Entries with scene source code

▶

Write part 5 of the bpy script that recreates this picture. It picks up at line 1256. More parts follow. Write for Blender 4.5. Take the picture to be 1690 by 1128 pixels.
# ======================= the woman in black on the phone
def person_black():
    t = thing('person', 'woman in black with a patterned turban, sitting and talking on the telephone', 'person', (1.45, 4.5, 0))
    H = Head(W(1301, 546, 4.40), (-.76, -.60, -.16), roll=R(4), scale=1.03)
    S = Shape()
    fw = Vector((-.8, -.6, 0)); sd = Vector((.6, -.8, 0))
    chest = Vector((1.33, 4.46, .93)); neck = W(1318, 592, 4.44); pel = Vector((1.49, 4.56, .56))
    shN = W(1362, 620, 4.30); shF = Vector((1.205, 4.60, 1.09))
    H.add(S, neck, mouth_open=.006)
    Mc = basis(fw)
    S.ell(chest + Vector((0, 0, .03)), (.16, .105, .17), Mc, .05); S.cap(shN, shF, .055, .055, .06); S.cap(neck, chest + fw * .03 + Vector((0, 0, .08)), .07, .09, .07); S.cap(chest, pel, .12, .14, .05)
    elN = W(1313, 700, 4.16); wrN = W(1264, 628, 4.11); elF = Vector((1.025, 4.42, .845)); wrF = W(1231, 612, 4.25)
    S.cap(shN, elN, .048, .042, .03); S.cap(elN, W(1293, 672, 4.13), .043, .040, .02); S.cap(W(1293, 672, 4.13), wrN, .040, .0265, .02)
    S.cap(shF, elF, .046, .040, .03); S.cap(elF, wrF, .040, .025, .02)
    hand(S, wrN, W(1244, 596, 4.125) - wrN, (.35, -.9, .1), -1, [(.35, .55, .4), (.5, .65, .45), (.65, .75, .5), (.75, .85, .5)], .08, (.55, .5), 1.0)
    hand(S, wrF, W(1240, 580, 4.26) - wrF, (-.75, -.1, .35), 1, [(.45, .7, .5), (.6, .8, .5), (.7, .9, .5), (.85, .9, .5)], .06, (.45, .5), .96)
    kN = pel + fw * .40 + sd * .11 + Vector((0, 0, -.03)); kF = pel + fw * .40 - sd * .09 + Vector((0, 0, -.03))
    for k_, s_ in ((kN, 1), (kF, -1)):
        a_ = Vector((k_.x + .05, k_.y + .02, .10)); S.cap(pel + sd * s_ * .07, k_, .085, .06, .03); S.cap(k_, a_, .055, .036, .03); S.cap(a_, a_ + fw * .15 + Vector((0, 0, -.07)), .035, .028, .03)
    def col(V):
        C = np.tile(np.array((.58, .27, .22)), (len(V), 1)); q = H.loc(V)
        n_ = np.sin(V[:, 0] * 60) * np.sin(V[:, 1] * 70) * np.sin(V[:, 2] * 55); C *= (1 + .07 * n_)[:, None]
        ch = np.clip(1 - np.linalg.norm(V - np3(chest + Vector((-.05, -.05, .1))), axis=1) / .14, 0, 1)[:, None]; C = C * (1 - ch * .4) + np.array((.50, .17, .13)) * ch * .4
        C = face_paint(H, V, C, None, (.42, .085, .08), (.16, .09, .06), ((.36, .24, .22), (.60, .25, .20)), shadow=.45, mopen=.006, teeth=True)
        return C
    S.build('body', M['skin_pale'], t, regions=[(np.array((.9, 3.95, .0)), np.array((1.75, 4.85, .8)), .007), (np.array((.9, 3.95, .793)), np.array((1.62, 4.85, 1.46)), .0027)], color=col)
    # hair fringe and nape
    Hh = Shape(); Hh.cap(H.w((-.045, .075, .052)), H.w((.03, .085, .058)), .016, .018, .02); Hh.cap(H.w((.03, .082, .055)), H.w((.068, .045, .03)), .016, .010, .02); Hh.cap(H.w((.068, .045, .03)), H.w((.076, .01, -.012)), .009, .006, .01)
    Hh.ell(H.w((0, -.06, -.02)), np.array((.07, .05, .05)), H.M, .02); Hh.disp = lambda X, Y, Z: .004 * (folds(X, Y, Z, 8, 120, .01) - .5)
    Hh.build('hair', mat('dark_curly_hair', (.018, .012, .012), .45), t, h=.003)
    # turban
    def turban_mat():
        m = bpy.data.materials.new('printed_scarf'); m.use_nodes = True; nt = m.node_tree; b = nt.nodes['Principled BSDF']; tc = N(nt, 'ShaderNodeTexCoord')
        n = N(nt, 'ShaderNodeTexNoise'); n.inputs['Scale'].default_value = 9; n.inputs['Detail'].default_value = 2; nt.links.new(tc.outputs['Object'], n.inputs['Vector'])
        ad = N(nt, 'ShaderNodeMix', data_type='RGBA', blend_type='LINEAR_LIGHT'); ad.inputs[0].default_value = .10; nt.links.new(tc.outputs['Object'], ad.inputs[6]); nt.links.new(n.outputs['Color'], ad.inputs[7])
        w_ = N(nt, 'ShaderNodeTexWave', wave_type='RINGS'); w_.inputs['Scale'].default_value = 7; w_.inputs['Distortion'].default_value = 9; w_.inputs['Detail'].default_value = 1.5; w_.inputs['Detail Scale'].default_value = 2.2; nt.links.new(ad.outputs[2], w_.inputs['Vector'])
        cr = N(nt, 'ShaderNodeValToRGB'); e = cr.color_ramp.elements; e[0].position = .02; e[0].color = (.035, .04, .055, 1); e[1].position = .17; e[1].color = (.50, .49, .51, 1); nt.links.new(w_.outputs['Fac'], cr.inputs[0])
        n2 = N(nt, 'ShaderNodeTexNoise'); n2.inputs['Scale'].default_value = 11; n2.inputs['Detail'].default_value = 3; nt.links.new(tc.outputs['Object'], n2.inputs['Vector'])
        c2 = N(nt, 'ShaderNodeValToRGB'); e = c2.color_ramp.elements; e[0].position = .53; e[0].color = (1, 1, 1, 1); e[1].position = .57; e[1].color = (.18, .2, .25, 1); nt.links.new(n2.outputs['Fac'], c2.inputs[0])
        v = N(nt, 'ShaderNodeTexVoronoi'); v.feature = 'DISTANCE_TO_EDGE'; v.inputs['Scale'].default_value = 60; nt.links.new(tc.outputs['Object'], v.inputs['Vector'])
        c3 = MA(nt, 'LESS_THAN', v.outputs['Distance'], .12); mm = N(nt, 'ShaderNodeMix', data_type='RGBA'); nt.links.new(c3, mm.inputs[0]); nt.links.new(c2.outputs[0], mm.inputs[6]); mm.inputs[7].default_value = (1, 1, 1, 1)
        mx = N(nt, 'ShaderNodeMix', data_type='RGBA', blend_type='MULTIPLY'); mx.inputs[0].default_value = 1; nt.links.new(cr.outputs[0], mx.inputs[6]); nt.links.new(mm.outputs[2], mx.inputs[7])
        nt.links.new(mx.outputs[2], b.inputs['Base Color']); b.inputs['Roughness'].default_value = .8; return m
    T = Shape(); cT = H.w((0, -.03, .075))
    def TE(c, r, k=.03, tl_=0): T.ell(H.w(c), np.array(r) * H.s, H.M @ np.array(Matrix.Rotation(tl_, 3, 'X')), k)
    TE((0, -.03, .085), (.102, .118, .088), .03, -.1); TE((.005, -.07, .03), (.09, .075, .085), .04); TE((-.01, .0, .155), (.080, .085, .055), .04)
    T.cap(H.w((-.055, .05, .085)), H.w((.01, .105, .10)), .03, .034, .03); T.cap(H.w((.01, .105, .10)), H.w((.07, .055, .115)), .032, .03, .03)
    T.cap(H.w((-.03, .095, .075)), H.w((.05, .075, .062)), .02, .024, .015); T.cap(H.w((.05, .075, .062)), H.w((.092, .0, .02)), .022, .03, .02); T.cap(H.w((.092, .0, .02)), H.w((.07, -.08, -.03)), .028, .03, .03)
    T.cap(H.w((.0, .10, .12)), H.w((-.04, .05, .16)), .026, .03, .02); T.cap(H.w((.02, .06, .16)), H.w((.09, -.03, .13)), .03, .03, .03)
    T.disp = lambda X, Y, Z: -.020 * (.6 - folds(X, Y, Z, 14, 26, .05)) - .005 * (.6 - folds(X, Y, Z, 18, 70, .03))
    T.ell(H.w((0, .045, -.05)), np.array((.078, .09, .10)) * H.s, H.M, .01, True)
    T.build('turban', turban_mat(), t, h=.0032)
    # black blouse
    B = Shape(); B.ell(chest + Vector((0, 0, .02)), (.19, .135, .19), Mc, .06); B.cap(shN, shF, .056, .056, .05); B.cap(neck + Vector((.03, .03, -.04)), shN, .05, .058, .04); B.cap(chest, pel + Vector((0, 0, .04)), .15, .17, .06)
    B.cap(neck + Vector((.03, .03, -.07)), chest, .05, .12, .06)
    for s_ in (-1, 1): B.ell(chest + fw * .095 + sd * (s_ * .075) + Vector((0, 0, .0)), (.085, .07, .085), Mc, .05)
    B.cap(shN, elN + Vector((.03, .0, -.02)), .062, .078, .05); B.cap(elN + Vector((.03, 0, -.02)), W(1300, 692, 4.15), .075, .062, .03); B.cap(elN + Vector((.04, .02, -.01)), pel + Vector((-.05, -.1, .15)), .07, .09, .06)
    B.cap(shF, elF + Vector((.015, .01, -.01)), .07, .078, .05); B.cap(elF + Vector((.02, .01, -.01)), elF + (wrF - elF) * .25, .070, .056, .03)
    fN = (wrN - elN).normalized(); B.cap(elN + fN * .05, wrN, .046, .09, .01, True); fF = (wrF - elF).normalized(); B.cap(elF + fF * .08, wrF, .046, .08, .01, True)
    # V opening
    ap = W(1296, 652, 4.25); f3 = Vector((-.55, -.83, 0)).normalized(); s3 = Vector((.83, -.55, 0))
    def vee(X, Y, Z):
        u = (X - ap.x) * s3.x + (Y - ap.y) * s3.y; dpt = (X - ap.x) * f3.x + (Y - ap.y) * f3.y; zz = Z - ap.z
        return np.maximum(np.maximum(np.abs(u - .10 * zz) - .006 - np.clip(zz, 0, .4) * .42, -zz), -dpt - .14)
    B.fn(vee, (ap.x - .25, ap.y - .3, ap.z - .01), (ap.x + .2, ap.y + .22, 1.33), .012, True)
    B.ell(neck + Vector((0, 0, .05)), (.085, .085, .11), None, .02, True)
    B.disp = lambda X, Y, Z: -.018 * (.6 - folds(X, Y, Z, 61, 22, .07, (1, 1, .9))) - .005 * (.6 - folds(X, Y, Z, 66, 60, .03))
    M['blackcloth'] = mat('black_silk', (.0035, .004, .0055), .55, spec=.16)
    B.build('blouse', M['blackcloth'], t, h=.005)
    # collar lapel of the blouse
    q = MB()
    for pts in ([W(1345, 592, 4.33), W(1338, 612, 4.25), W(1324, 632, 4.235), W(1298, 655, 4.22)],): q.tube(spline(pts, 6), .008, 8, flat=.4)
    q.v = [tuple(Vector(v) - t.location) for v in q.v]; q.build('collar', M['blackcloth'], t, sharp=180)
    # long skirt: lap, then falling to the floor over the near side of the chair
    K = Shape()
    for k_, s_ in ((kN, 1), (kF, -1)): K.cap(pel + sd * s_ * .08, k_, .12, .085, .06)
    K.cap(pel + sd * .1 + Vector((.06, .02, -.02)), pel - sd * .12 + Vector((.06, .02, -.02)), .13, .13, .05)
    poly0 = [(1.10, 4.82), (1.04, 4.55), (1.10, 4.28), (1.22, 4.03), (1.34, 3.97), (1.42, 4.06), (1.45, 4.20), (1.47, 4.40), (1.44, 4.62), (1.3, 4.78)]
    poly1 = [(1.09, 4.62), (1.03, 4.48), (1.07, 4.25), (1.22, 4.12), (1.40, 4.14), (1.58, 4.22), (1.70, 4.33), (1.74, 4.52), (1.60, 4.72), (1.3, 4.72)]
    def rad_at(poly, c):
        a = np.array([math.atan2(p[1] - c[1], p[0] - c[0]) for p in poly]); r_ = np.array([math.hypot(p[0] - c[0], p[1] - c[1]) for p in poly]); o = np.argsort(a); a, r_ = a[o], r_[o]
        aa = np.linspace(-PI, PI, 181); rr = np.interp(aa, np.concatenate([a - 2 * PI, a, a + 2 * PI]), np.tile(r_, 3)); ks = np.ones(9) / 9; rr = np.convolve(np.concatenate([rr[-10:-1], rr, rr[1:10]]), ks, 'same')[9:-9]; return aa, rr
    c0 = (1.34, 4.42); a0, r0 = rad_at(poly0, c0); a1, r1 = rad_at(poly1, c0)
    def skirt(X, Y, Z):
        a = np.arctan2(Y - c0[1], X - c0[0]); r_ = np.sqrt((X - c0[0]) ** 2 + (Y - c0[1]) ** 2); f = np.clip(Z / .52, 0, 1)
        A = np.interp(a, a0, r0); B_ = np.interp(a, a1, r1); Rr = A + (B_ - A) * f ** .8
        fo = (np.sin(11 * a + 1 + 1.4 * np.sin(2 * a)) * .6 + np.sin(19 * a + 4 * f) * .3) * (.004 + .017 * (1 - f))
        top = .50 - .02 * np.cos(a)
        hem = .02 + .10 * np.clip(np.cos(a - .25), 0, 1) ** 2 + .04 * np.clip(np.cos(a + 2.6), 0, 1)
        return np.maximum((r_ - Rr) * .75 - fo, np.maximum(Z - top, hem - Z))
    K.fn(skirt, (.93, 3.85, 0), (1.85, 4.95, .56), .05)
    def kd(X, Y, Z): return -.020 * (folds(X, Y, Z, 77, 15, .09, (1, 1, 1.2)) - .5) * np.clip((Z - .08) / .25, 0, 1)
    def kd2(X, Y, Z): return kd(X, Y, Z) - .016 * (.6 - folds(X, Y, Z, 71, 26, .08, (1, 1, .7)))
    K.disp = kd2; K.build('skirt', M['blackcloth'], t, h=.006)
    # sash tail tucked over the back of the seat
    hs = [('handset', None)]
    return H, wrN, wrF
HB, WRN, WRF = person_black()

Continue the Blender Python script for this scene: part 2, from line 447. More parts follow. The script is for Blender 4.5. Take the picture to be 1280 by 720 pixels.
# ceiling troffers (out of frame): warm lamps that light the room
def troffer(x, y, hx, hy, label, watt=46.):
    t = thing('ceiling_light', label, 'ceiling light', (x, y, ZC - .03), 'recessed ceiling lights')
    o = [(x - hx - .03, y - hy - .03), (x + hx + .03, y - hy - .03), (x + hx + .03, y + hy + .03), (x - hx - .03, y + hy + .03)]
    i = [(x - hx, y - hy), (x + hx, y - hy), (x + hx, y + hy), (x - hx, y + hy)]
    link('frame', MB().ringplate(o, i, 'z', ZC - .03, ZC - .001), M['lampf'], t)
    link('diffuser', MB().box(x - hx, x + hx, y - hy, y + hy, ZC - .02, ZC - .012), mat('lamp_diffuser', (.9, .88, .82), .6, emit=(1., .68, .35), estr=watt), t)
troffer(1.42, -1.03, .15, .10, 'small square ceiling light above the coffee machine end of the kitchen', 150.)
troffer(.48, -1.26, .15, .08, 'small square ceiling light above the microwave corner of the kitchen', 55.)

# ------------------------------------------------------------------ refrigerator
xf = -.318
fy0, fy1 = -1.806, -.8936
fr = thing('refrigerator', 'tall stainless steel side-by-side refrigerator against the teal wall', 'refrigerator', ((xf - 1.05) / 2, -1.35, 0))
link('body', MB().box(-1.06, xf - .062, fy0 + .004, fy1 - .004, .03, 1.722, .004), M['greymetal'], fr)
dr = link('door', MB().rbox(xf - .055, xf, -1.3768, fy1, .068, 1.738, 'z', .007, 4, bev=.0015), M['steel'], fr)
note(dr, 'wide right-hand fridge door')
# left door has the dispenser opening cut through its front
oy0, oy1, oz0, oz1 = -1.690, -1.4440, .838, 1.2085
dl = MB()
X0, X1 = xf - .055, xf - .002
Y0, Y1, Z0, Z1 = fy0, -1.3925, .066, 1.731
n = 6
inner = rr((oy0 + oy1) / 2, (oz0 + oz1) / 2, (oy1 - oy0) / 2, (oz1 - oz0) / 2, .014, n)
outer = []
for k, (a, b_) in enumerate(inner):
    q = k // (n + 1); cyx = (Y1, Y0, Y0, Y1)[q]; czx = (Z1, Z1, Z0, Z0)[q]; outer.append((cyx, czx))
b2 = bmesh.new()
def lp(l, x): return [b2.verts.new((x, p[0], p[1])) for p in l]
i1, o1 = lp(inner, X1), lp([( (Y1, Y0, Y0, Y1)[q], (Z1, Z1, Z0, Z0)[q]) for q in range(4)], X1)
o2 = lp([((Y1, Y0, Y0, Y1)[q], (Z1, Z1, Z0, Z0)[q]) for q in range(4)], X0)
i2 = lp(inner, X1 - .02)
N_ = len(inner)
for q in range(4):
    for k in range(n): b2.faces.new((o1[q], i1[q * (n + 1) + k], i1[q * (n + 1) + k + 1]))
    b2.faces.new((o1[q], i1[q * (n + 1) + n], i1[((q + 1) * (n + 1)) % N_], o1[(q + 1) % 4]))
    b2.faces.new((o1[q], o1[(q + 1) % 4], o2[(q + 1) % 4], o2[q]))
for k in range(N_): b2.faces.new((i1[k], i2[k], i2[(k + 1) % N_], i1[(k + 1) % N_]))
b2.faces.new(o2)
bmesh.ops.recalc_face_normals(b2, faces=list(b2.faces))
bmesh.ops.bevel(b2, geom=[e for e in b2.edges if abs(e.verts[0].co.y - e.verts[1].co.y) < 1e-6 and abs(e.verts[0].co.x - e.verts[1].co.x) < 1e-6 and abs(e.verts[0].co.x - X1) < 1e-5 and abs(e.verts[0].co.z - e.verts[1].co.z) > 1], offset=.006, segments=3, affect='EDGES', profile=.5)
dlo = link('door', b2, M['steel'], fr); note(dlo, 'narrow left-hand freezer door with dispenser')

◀

● **Task objective**: Exactly reproduce the lines that run from the line bearing "Continue the Blender" through the line bearing "troffer(.48, -1.26, .15, .08, 'small", with both end lines included.

● **Answer to this exercise**:
Continue the Blender Python script for this scene: part 2, from line 447. More parts follow. The script is for Blender 4.5. Take the picture to be 1280 by 720 pixels.
# ceiling troffers (out of frame): warm lamps that light the room
def troffer(x, y, hx, hy, label, watt=46.):
    t = thing('ceiling_light', label, 'ceiling light', (x, y, ZC - .03), 'recessed ceiling lights')
    o = [(x - hx - .03, y - hy - .03), (x + hx + .03, y - hy - .03), (x + hx + .03, y + hy + .03), (x - hx - .03, y + hy + .03)]
    i = [(x - hx, y - hy), (x + hx, y - hy), (x + hx, y + hy), (x - hx, y + hy)]
    link('frame', MB().ringplate(o, i, 'z', ZC - .03, ZC - .001), M['lampf'], t)
    link('diffuser', MB().box(x - hx, x + hx, y - hy, y + hy, ZC - .02, ZC - .012), mat('lamp_diffuser', (.9, .88, .82), .6, emit=(1., .68, .35), estr=watt), t)
troffer(1.42, -1.03, .15, .10, 'small square ceiling light above the coffee machine end of the kitchen', 150.)
troffer(.48, -1.26, .15, .08, 'small square ceiling light above the microwave corner of the kitchen', 55.)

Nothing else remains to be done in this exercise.